Nothing proves a character’s love in Disney movies like self-sacrifice. Belle demonstrates her love for her father by offering herself as the Beast’s prisoner in the place of Maurice. Mufasa gives up his life to save Simba from a stampede of wildebeests. Wreck-it Ralph risks his life to save his friends from the Cy-bugs. Even the carefree Baloo puts his life at risk to save Mowgli from Sher Khan. Whether it’s a family member, friend, or a true love, sacrifice is the ultimate way to demonstrate that love, and this has been evident in many Disney films that have been made over the decades.
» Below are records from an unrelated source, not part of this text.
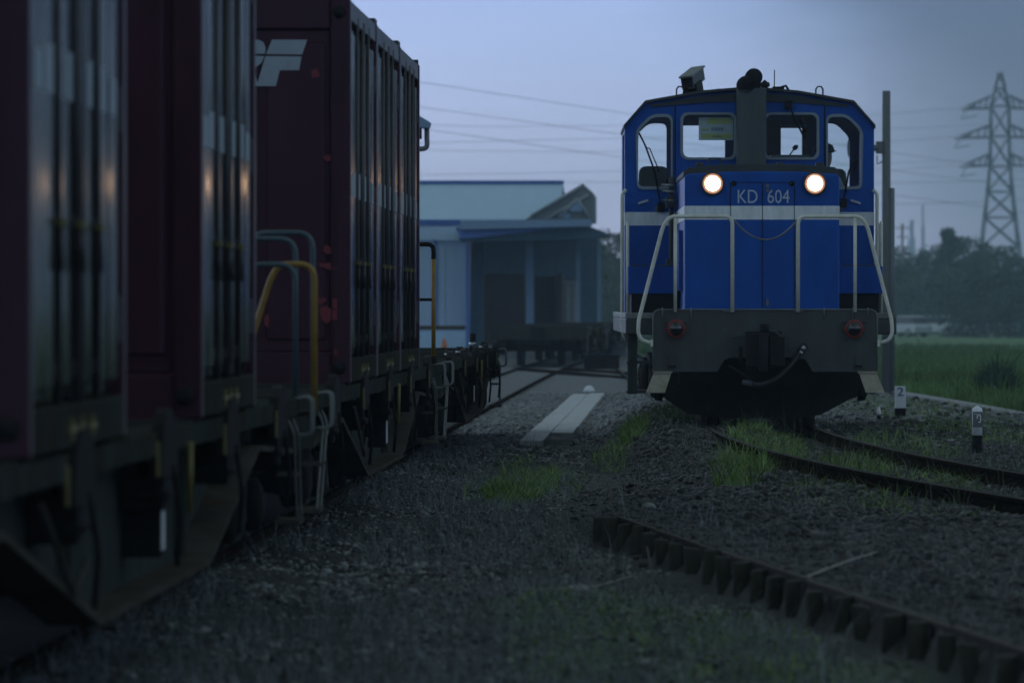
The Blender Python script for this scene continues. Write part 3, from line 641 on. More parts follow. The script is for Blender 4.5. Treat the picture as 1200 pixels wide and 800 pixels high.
# the driver, seated at the right-hand window
def make_person():
    me=bpy.data.meshes.new('person')
    J={'pelvis':(0,0,.50,.15),'belly':(0,-.01,.66,.15),'chest':(0,-.03,.86,.165),'neck0':(0,-.03,1.02,.075),'neck':(0,-.045,1.09,.058),'head0':(0,-.075,1.16,.085),'head':(0,-.06,1.25,.098),'top':(0,-.05,1.32,.07),
       'ls':(-.18,-.02,.95,.07),'le':(-.25,-.10,.68,.05),'lw':(-.17,-.34,.62,.034),'rs':(.18,-.02,.95,.07),'re':(.25,-.10,.68,.05),'rw':(.17,-.34,.62,.034),
       'lh':(-.10,-.05,.49,.10),'lk':(-.13,-.45,.49,.072),'la':(-.13,-.50,.09,.05),'lt':(-.13,-.66,.04,.04),'rh':(.10,-.05,.49,.10),'rk':(.13,-.45,.49,.072),'ra':(.13,-.50,.09,.05),'rt':(.13,-.66,.04,.04)}
    E=[('pelvis','belly'),('belly','chest'),('chest','neck0'),('neck0','neck'),('neck','head0'),('head0','head'),('head','top'),('chest','ls'),('ls','le'),('le','lw'),('chest','rs'),('rs','re'),('re','rw'),('pelvis','lh'),('lh','lk'),('lk','la'),('la','lt'),('pelvis','rh'),('rh','rk'),('rk','ra'),('ra','rt')]
    for s in (-1,1):                        # hands: palm and five bent fingers closed on the controls
        n='l' if s<0 else 'r'; W=(s*.17,-.34,.62)
        J[n+'p']=(s*.165,-.41,.61,.028); E.append((n+'w',n+'p'))
        for k in range(4):
            x=s*(.137+.018*k); L=(.060,.068,.064,.05)[k]
            J[f'{n}f{k}a']=(x,-.43,.612,.010); J[f'{n}f{k}b']=(x,-.43-L*.7,.60,.009); J[f'{n}f{k}c']=(x,-.43-L*.75,.57,.008)
            E+=[(n+'p',f'{n}f{k}a'),(f'{n}f{k}a',f'{n}f{k}b'),(f'{n}f{k}b',f'{n}f{k}c')]
        J[n+'ta']=(s*.125,-.40,.60,.011); J[n+'tb']=(s*.115,-.44,.58,.009); E+=[(n+'p',n+'ta'),(n+'ta',n+'tb')]
    names=list(J); me.from_pydata([J[k][:3] for k in names],[(names.index(a),names.index(b)) for a,b in E],[])
    o=bpy.data.objects.new('person',me); COL.objects.link(o)
    sk=o.modifiers.new('skin','SKIN'); sub=o.modifiers.new('s','SUBSURF'); sub.levels=2; sub.render_levels=2
    sv=me.skin_vertices[0].data
    for i,k in enumerate(names): r=J[k][3]; sv[i].radius=(r,r*(.8 if k in('chest','belly') else 1)); sv[i].use_root=(k=='pelvis')
    dg=bpy.context.evaluated_depsgraph_get(); dg.update()
    m2=bpy.data.meshes.new_from_object(o.evaluated_get(dg)); o.modifiers.clear(); o.data=m2
    for k in ('skin','shirt','trousers'): m2.materials.append(M[k])
    nose=Vector((0,-.165,1.225))
    for v in m2.vertices:
        c=v.co
        if c.z>1.12 and c.y<-.10:
            d=(c-nose).length
            if d<.05: c.y-=.03*(1-d/.05)
            for ex in (-.035,.035):
                d=(c-Vector((ex,-.15,1.255))).length
                if d<.025: c.y+=.008
    for p in m2.polygons:
        c=p.center; p.use_smooth=True
        p.material_index=0 if (c.z>1.06 or c.y<-.345 and c.z>.53) else (1 if c.z>.56 else 2)
    return o
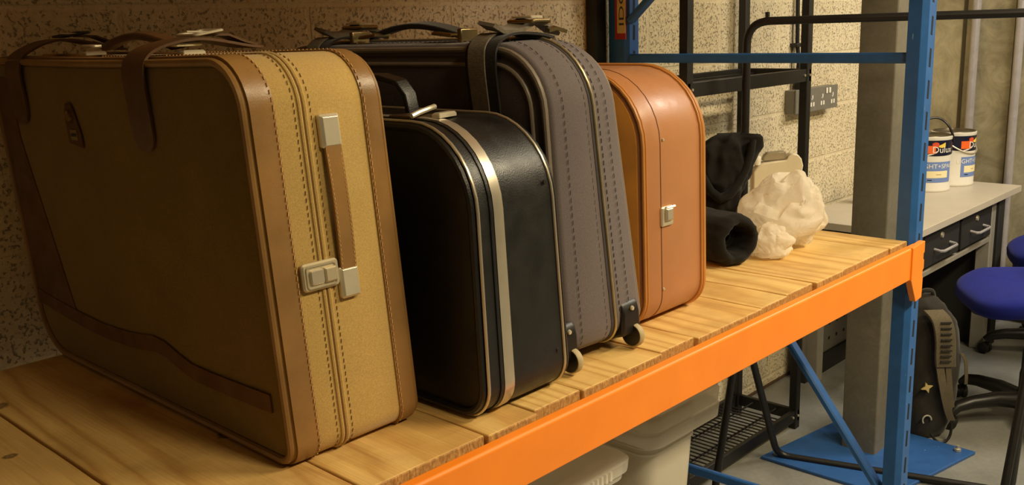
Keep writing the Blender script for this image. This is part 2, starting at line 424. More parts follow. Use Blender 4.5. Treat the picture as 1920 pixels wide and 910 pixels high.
# column on its blue plate
col = thing('steel_column', 'square galvanised steel column standing behind the blue rack upright', 'column', (3.25,1.345,0))
MB().prism(rrect(3.185,3.318,1.282,1.408,.006,3), lambda x,y:(x,y,.012), lambda x,y:(x,y,2.9)).build('column_shaft', M['galv'], col)
pl = MB().prism([(2.925,1.59),(3.462,1.51),(3.438,1.02),(2.925,1.12)], lambda x,y:(x,y,0.), lambda x,y:(x,y,.012)).build('floor_plate', M['blue_floor'], bevel=.003, loc=(3.19,1.3,0), smooth=False)
tag(pl, 'square blue painted steel plate on the floor under the galvanised column', 'floor plate')
for (x, y) in ((3.40,1.07),(3.415,1.46),(2.97,1.55)):
    b = MB().lathe([(0,.013),(.012,.013),(.012,.022),(.006,.024),(.006,.034),(0,.034)], (x,y,0), 8).build('anchor_bolt', M['steel'], pl)

# ------------------------------------------------------------------ shelving rack
edges = [-.28,-.05,.012,.24,.469,.682,.898,1.006,1.117,1.341,1.45,1.687,1.80,1.92,2.059,2.32,2.428]
blab = {}
for i in range(len(edges)-1):
    x0, x1 = edges[i]+.0015, edges[i+1]-.0015
    if i == 4: x0 += .001
    dy = [0,.004,-.003,.003,.0,.002,-.004,.004,.0,.006,-.002,.002,.006,-.003,.003,0][i]
    y0 = .922+dy; dz = random.uniform(-.003,-.0008)
    mb = MB(); n = 14
    rings = []
    for k in range(n+1):
        y = y0+(1.795-y0)*k/n; sag = .0006*math.sin(k*1.7+i)
        rings.append([Vector((x0,y,SH-.036)),Vector((x1,y,SH-.036)),Vector((x1,y,SH+dz+sag)),Vector((x0,y,SH+dz+sag))])
    mb.rings(rings)
    b = mb.build('wooden_board', M['wood'], loc=((x0+x1)/2,1.36,SH-.018), smooth=False, bevel=.0025)
    wd = 'wide' if x1-x0 > .16 else 'narrow'
    pos = {0:'off the left end of the shelf',1:'off the left end of the shelf',2:'left of the tan suitcase, outside the frame edge',3:'in the bottom left corner of the photo',4:'with a dark knot, left of the tan suitcase',
           5:'under the striped tan canvas suitcase',6:'between the tan canvas suitcase and the black case',7:'under the left edge of the black suitcase',
           8:'under the right half of the black suitcase',9:'under the left part of the grey suitcase',10:'under the right wheel of the grey suitcase',11:'under the tan leatherette suitcase',
           12:'just right of the tan leatherette suitcase',13:'under the rolled black cloth',14:'under the white carrier bag',15:'at the far right end of the shelf'}.get(i, '')
    tag(b, 'worn %s pine shelf board %s' % (wd, pos), 'board', 'pine boards of the shelf')
# beams
def beam(name, label, y0, y1, front):
    t = thing(name, label, 'beam', (1.1,(y0+y1)/2,.9))
    s = 1 if front else -1
    prof = [(y0,.902),(y0+.045*s,.902),(y0+.045*s,SH-.037),(y0+.020*s,SH-.037),(y0+.020*s,.984),(y0+.003*s,.984),(y0,.981)] if front else [(y0,.902),(y0-.045,.902),(y0-.045,SH-.037),(y0,SH-.037)]
    MB().prism(prof, lambda y,z:(-.29,y,z), lambda y,z:(2.425,y,z)).build('beam_rail', M['orange'], t, bevel=.002, smooth=False)
    for xe, sg in ((2.43,1),(-.295,-1)):
        ys = (y0-.004, y0+.012) if front else (y0-.012, y0+.004)
        zz = [(.868,0),(.868,.052)] 
        out = [(-.062,.985),(.015,.99),(.016,.962),(.010,.957),(.010,.945),(.016,.94),(.016,.918),(.010,.913),(.010,.9),(.014,.895),(.012,.842),(-.026,.838),(-.034,.852),(-.046,.872),(-.062,.9)]
        mb = MB().prism([(xe+a*sg,z) for a,z in out], lambda x,z:(x,ys[0],z), lambda x,z:(x,ys[1],z))
        mb.build('beam_connector', M['orange'], t, bevel=.0015, smooth=False)
    return t
beam('shelf_beam', 'orange steel beam along the front edge of the shelf', .888, .93, True)
beam('shelf_beam', 'orange steel beam under the wall side of the shelf', 1.79, 1.75, False)
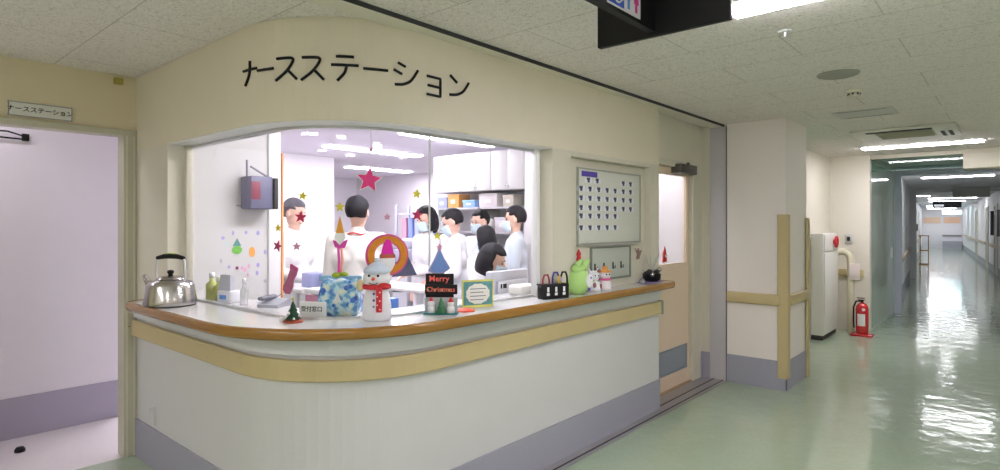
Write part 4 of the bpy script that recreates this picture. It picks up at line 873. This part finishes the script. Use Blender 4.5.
# framed card
p = on_top(477, 306.5); fc = empty('framed_card', (p.x + .005, p.y, ZT), PI / 2 * .75); tag(fc, 'message card in a green and yellow frame leaning by the glass', 'framed card')
MB().rbox(-.095, .095, -.003, .006, 0, .15, .002).build('frame', mat('teal_frame_print', (.10, .30, .30), .5, var=.6, vscale=40), fc)
mb = MB(); mb.box(-.095, .095, -.005, -.003, 0, .01).box(-.095, .095, -.005, -.003, .14, .15).box(-.095, -.088, -.005, -.003, 0, .15).box(.088, .095, -.005, -.003, 0, .15); mb.build('yellow_border', mat('lemon_print', (.75, .70, .15), .5), fc)
MB().prism([(.07 * math.cos(k * PI / 12) * (1 + .06 * (k % 2)), .055 * math.sin(k * PI / 12) * (1 + .06 * (k % 2))) for k in range(24)], .002, Matrix.Translation((0, -.0035, .072))).build('paper', mat('cream_paper', (.86, .86, .78), .5), fc)
mb = MB(); [mb.box(-.048, .048 - .015 * (k % 2), -.0066, -.0056, .098 - k * .02, .102 - k * .02) for k in range(4)]; mb.build('writing', mat('grey_ink', (.15, .18, .3), .5), fc)
MB().box(-.02, .02, .006, .06, 0, .004).build('easel_foot', M_dark, fc)
# black house basket
p = on_top(556, 298.5); hb_ = empty('black_basket', (p.x - .02, p.y, ZT), PI / 2 * .8); hb_.scale = (.86, .86, .86); tag(hb_, 'black house-shaped candle box with white windows by the glass edge', 'basket')
mb = MB(); mb.rbox(-.115, .115, -.035, .035, .0, .105, .004); mb.build('box', M_black, hb_)
for x in (-.07, 0, .07):
    k = MB().box(x - .012, x + .012, -.0365, -.035, .025, .045).box(x - .009, x + .009, -.0365, -.035, .05, .085).build('white_window', M_white, hb_)
for x, m, h in ((-.065, mat('wine_handle', (.30, .03, .05), .5), .17), (.02, mat('navy_handle', (.03, .03, .22), .5), .185), (.095, M_black, .185)):
    w_ = .03; MB().tube([(x - w_, 0, .10), (x - w_ * .9, 0, h - .03), (x - w_ * .5, 0, h), (x + w_ * .5, 0, h), (x + w_ * .9, 0, h - .03), (x + w_, 0, .10)], .007, 8).build('handle', m, hb_)
MB().sph((.05, -.005, .13), (.02, .015, .032), 12).build('yellow_figure', mat('ochre_felt', (.55, .40, .12), .6), hb_); MB().sph((.055, -.022, .135), .012, 10).build('lilac_face', mat('lilac_felt', (.5, .4, .7), .6), hb_)
MB().tube([(-.115, -.01, .09), (-.15, -.01, .11)], .006, 6).build('side_knob', M_dark, hb_)
# green bunny bag
p = on_top(581, 294.5); gb = empty('green_plush', (p.x - .02, p.y, ZT), PI / 2 * .8); tag(gb, 'pale green plush bag with folded ears at the niche edge', 'plush')
bm = bmesh.new(); bmesh.ops.create_uvsphere(bm, u_segments=24, v_segments=16, radius=1)
for v in bm.verts:
    z = v.co.z; v.co = Vector((v.co.x * (.085 - .018 * z), v.co.y * .05, max(-.95, z) * .095 + .09))
M_lime = mat('pale_green_felt', (.42, .68, .22), .7, bump=.4, bscale=50)
MB().bm(bm).build('body', M_lime, gb)
MB().sph((-.005, -.005, .165), (.055, .035, .032), 14).cone((.03, 0, .165), (.085, 0, .225), .034, .012, 12).cone((-.01, 0, .18), (.03, 0, .225), .03, .012, 12).build('ears', M_lime, gb)
MB().sph((.055, -.045, .09), (.03, .01, .045), 12).build('white_figure', M_white, gb); MB().sph((.06, -.056, .11), .006, 8).sph((.05, -.05, .035), .01, 8).build('marks', mat('indigo_mark', (.1, .06, .4), .5), gb)
# small plush figures
for px, py, nm, c1, c2 in ((595, 291.5, 'white kitten figurine with a dark bow', (.82, .82, .88), (.30, .12, .10)), (606, 290, 'white and pink snowman figurine with an orange hat', (.86, .80, .84), (.85, .40, .10))):
    p = on_top(px, py); e = empty('plush_figurine', (p.x - .01, p.y, ZT), PI / 2 * .8); tag(e, nm, 'figurine')
    mw = mat('figure_white_' + str(px), c1, .7); md = mat('figure_mark_' + str(px), c2, .6)
    MB().lathe([(0, 0), (.045, 0), (.048, .02), (.04, .06), (.025, .075), (0, .08)], n=18).build('body', mw, e)
    MB().sph((0, 0, .105), (.046, .036, .038), 16).build('head', mw, e)
    if px == 595:
        MB().cone((-.032, 0, .125), (-.04, 0, .16), .014, .002, 10).cone((.03, 0, .125), (.036, 0, .16), .014, .002, 10).build('ear', mw, e)
        MB().sph((.03, -.02, .14), (.016, .008, .012), 10).sph((-.02, -.035, .045), (.014, .01, .02), 8).sph((.03, -.035, .035), (.012, .01, .02), 8).build('bow', md, e)
    else:
        MB().lathe([(.046, .125), (.05, .132), (.02, .14), (.018, .165), (0, .167)], n=14).build('hat', md, e)
        MB().lathe([(.03, .066), (.042, .07), (.042, .08), (.03, .084)], n=16).build('pink_scarf', mat('pink_scarf', (.8, .12, .35), .6), e)
    MB().sph((-.014, -.034, .11), .005, 8).sph((.014, -.034, .11), .005, 8).build('eye', M_black, e)
p = on_top(598.5, 291); e = MB().cone((p.x, p.y - .06, ZT), (p.x, p.y - .06, ZT + .09), .02, .004, 12).build('felt_cone', mat('olive_yellow', (.45, .50, .10), .6)); tag(e, 'small olive felt cone beside the white kitten figurine', 'ornament')
p = on_top(625, 283.5); o = MB().rbox(-.035, .035, -.11, .11, 0, .012, .003).build('grey_tray', mat('slate_tray', (.28, .28, .34), .4)); o.location = (p.x - .02, p.y, ZT); tag(o, 'flat slate grey tray on the counter below the hook board', 'tray')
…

Don’t Judge A Book By Its Cover

Disney really enjoys teaching audiences the lesson of not judging a book by its cover. Perhaps the film that this is the most obvious with is Beauty and the Beast. The prince misjudges the woman who comes to his castle looking for shelter as an old haggard woman, when in fact, she is a beautiful enchantress. Belle, who is an avid bookworm knows all too well this lesson of not judging a book by its cover, and she allows herself to fall in love with a hideous beast, who turns out to be a handsome prince. This lesson, however, is evident in other Disney films as well. Aladdin is a living diamond in the rough whose value, like the lamp, is worth more than what he seems. Nemo eventually shows his father that, despite his small size and underdeveloped fin, he can do the things his father insists he can’t do. Even as far back as Cinderella, this lesson is demonstrated as Cinderella is transformed from a peasant in rags to a beautiful woman worthy of becoming a princess. The only thing that has really changed with Cinderella is her appearance; or her cover. The content inside is the same as it was before. This is a life lesson that certainly did not originate with Disney and has been used in stories for centuries, but Disney certainly enjoys using it in their films.

Many of the elements of the stories that Disney has told for nearly 80 years are familiar to us. Many have been around in storytelling since long before Walt Disney started making movies. The interesting thing is, he and his animators came along and mastered the art of storytelling using these common elements. Whether they are life lessons, visually appealing transformations, memorable supporting characters, or demonstrations of love that tug our heart strings and leave is with misty eyes, they are part of what makes these films classics and unforgettable.